Taking place in Sacramento, California in 2002, “Lady Bird” is a coming-of-age story that revolves around a girl named Christine (Ronan). Christine is the name that her parents gave her, that is, but lately Christine has been trying to find her own identity. So, she decided to give herself a different title: Lady Bird.

Lady Bird is in the middle of her senior year at a Catholic High School (which she hates), as she tries to survive the challenges and social pressures that 17-year-old girls face. Accompanied by her life-long friend Julie (Beanie Feldstein, aka Jonah Hill’s younger sister), Lady Bird finds herself attracted to a wide variety of different guys, thus joining in on random actives such as the fall musical or “parking lot” hangouts to try and get closer with them.

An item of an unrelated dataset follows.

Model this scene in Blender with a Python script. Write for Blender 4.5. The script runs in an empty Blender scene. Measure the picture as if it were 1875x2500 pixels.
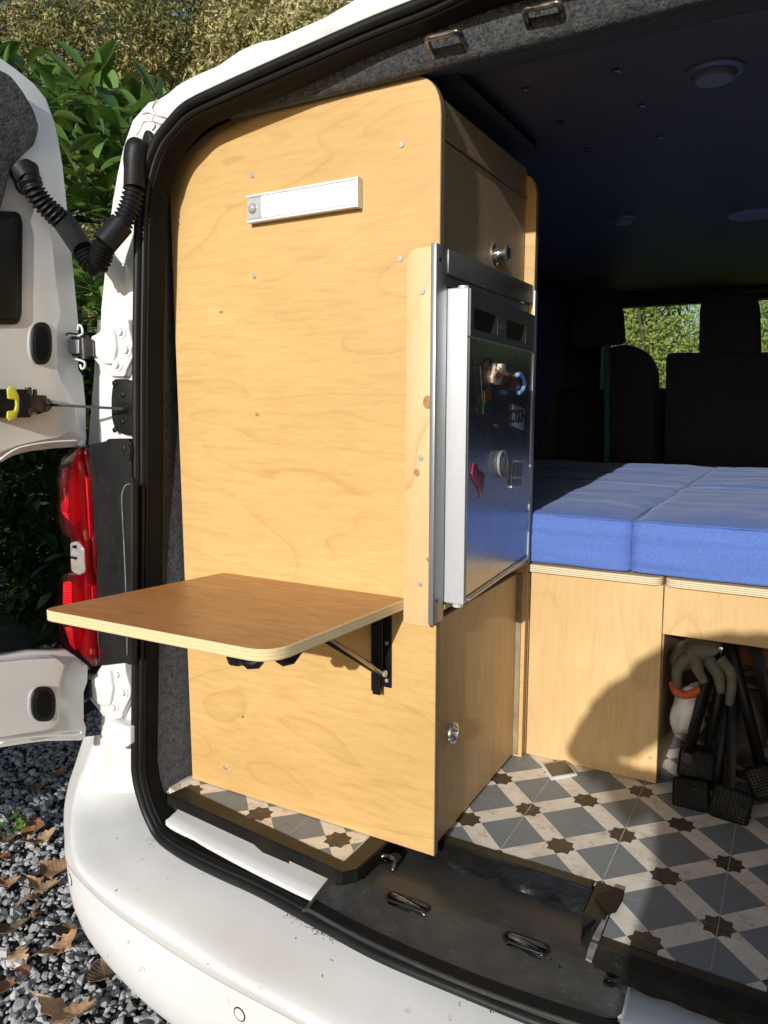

Then there is Lady Bird’s difficult family situation. She and her mother, Marion (Metcalf), don’t always get along the best, because, as her father says, they “both have such strong personalities.” On top of that, each member of the family responds differently to their lack of money: Lady Bird is frustrated she might not have the funds to attend a liberal arts school on the East Coast; which is her dream due to its extreme distance from Sacramento.

“Lady Bird” is not entirely factually accurate, but it’s a semi-autobiographical story based on Gerwig’s teenage years. She gave the cast and crew her old yearbook photos and journals, and took them on a tour of Sacramento in order to prepare for this film. The first draft of “Lady Bird” (Gerwig also wrote the script), entitled “Mothers and Daughters” at the time, was over 350 pages long, full of all the memories she had when growing up.

Gerwig turns “Lady Bird” into a personal story with close attention to detail, as one of Lady Bird’s teachers tells her:“Don’t you think maybe they are the same thing? Love and attention?” The story she creates is relatable, albeit painfully embarrassing.

“I just don’t feel like I’ve seen very many movies about 17-year-old girls where the question is not, ‘Will she find the right guy’ or ‘Will he find her?’” Gerwig said in an interview with Rolling Stone. “The question should be: ‘Is she going to occupy her personhood?’ Because I think we’re very unused to seeing female characters, particularly young female characters, as people.”

In telling the story in this way, Gerwig creates each of her characters as three-dimensional people. Everyone, even the unlikable Timothée Chalamet or the stuck-up popular girls, is fighting their own battles and has their own moments of sympathy. Lady Bird herself is often misguided in some of the choices she make, as is her mother. This is not a story of triumph or tragedy, but of self-discovery and inner-growth.

“Lady Bird is important for so many reasons, but as a woman who loves film and dreams of making them, Greta Gerwig’s achievement as a first time director for a film largely about a young woman is still mind-blowing,” said alumna Hailey Jansson ‘17. “Shot entirely on tracks or tripods, there’s no fancy movement or trick of the camera.

Greta presents a young woman coming-of-age as naturally as it would happen before your eyes and makes you feel as though you were the one coming-of-age the whole time.”

With an ending that has potential to make you tear up, “Lady Bird” finds a way to bring a new spin to the coming-of-age film — a task one might have thought impossible, as the genre has been done hundreds of times in the past.